I got a traffic ticket the other day. A very special traffic ticket. It was delivered to me with love and care from Germany through registered mail. How thoughtful of the German government!

What was the ticket for? Well, it wasn’t for speeding on the unlimited autobahn. It was for following too closely on the A96 autobahn to Lindau.

How did the Polizei catch me?

What I’ve seen in the past (but not this time, apparently) was a police setup next to the autobahn with their camera/radar-y looking equipment. When I’ve asked German colleagues about this, they’ve told me it’s probably to check distances between cars.

A96 to Lindau
Lurking somewhere on this autobahn is… Der Kommissar

There are actually signs on the autobahns for this: “Abstand gleich halber Tacho.” Although I first mistook this for a Taco Bell ad for half-off food, I later found out it was a formula for following distance based on speed. If you’re traveling at 100 km/h, you should be back 50 m from the car in front of you. (As I mentioned before, the German driving test requires math.) There are markings along the autobahn shoulder that’s supposed to help judge distances.

Through the magic of the metric system, German math, and Excel, this works out to be a 1.8 sec following distance regardless of speed. By driving 137 km/h and following at 24.35 m (0.64 second following distance), I broke this traffic law:

§ 4 Abs. 1, § 49 StVO; § 24 StVG; 12.6.2 BKat.
bei einer Geschwindigkeit von mehr als 130 km/h, sofern der Abstand in Metern weniger als ein Viertel des Tachowertes betrug
– weniger als 4/10 des halben Tachowertes

while driving in a Volkswagen Beetle with license plate HH-OC 7126 (D).

Somehow you can fit two little kids into the back of this thing
Flight of the rental Volkswagen Beetle complete with German child seats

In typical German efficiency, they tracked down the car rental agency that gave me the car, found my contact information, got my American address, and sent me the ticket through registered mail. And as a courtesy to me, I can always fly back to Germany to their office in Straubing to see this filing.

I was also given 3 points on my driving record and had two weeks to pay the 203.50€ fine.

So of course I paid it. I’m sure the German government knows what I had for breakfast this morning, so I’m not taking chances.

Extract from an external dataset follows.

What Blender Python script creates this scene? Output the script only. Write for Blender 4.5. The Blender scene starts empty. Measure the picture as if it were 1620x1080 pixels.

I have two discussion points for this ticket. First, I’m sure I deserved it. I hate the aggressive driving I see on the autobahn, so it’s not a good thing if I’m part of the problem. I wasn’t trying to be aggressive. I was probably just getting a running start to pass someone, but to someone else, that could be seen as aggressive driving. I shouldn’t have done that, regardless of how little horsepower my rental car had.

The second point is that the entire letter was written in German. I understood most of it, but I made sure to ask my wife exactly what it said just to be sure. The fine was in euro (€), with a warning that I should pay exactly this amount. And the method of payment was based on the German banking system.

I paid this on-line using my German bank account.

My question is: how is a typical American traffic-law breaker supposed to know all this and be able to pay the fine when every thing is German? That’s just so Un-American!

A real patriot is the fellow who gets a parking ticket and rejoices that the system works.